Smooth animation, detailed realism, and a haunting soundtrack by Hajime Mizoguchi (Please Save My Earth) create a dark, moody movie that is more like a live-action politico-terrorist thriller than something hand-drawn. The look and feel of the animation is like Perfect Blue, with characters that actually look Japanese. The attention to detail in the riot scenes, cityscapes, sewer systems and others is reminiscent of Wings of Honneamise. The character design is awesome, from the weak-chinned bureaucrat, to the frightened innocence of the girls who run bombs for the terrorists, to the terrifying Panzers. Heck, the CAPO Special Unit Panzers with their black armor, gas masks and otherworldly glowing red eyes make storm troopers look like sissies!

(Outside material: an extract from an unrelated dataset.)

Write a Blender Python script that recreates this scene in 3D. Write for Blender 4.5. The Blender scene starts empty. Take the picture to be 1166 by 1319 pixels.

This is a great psycho-thriller. Well, what do you expect from creator Mamoru Oshii (Ghost in the Shell), director Hiroyuki Okiura (animator from Akira and Ghost in the Shell), and art director Hiromasa Ogura (Wings of Honneamise, Patlabor, Patlabor 2, Ghost in the Shell, Furi-Kiri)? There's even a closing theme by Yoko Kanno (Cowboy Bebop, Vision of Escaflowne: The Movie, Macross Plus). Just be warned -- it's violent and the guns are not toys. Don't let the kids watch this one.